Monday, November 14, 2005

An Attempt to Review my Phone
(inevitably ending in incoherent ranting and sadness)


I can't imagine who would want a phone not filled with 100 incredibly useless features. And frankly, these days, you can't find a normal phone without at least 80 of such pointless doodads anymore. But, the point is, my phone absolutely takes the cake in this area.

Now, what I actually do use on this sweet liquorice puppy are its abilities to disturb people, be disturbed by people and to listen to the sound of my girlfriend's melodic voice. Standard features, you hear? Open up the tools and settings pages, and a whole plethora of unfamiliar crap stares back at you. Why is there a chat room, a tone editor, etc etc, in my phone? I do not know... I do not know.

Half the games on this phone are pointless, one being a bad version of pacman where you control a farting car (serious), a bad version of snake where you control the helpless and snake-edible pixel, and a puzzler involving mines that would be half ok if it weren't laggy as hell and unresponsive to boot. That's a criticism that could extend to all the games, in fact. The other half, or less than helf, are two decent games that don't measure up to the awesome port of Tetris that I had on my previous phone, which drowned in the salty waters of Sentosa, and for which I still weep for from time to time.

What I also use is the camera, which gives a incredibly high resolution while incredulously remaining blurry and grainy (see photo below). Within the camera function are several related thingies that I'll never explore, like photo stitching and video taking, though Fiona's played around with those. She's also composed some rocking ring tones with the phone's melody composer, including hot indie hits and the katamari damancy theme song (thanks darling - kiss).

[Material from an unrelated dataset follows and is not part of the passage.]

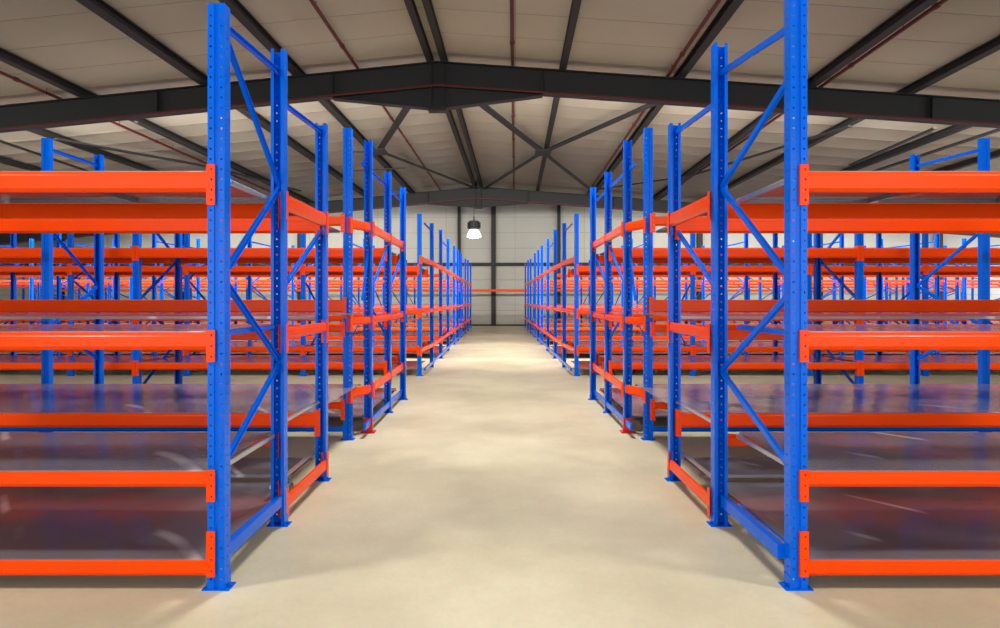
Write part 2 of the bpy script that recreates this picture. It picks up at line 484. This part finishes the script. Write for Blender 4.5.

Remaining features not detailed on the specifications list, which are added probably as a secret bonus, are the ability to lose reception in almost any enclosed space, blocking out incoming and outgoing communications, and the secondary ability to lose you friends via the former. Good stuff.

Not all is lost though. The alarm tool seriously gives you a good fight, refusing to back down after you turn it off sleepily by reverting to an undocumented sleep mode, requiring you to open the phone and curse at it to shut-it-the-hell-up. Also, it looks purty and has the amazing ability to be carried in your pocket, as well as in your hand, and on your desk, and...

So, how does my phone take the cake in terms of superfluous features that add utterly no value? Through it's stupidly useless finger writing technology, that's how. This amazing technology allows you to write sms-es by dragging your finger across the keypad. Wow, how cool is that, right? You don't even need a stylus, just a finger - and we all can appreciate how much harder it is to lose your finger. Yeah.. well this would be nominee and prize-taker for the Essential Phone Feature Category in the year 2005 awesome phone awards but for one thing - tracing and confirming each alphabet, one by one, is the most excruciating and aggravating activity a person can not have fun with. Trace, choose correct letter that the A668 phone guesses for you, enter, wait for phone to record selection, start again with second letter... if reading this sentence took you twenty seconds, I can assure you that it'd take me twenty hours to type it out for you on my phone. By the sheer unintuitiveness of these feature, the aforementioned prize is immediately revoked, and replaced by - the year 2005 retarded phone prize.

Alright, been rambling for a bit. Please don't be mistaken by this tongue-in-cheek faux review. I do love my phone. It's absolutely a triumph of style over substance, and I guess that's fine for me. I sure do love purty things. Purty fecking useless things.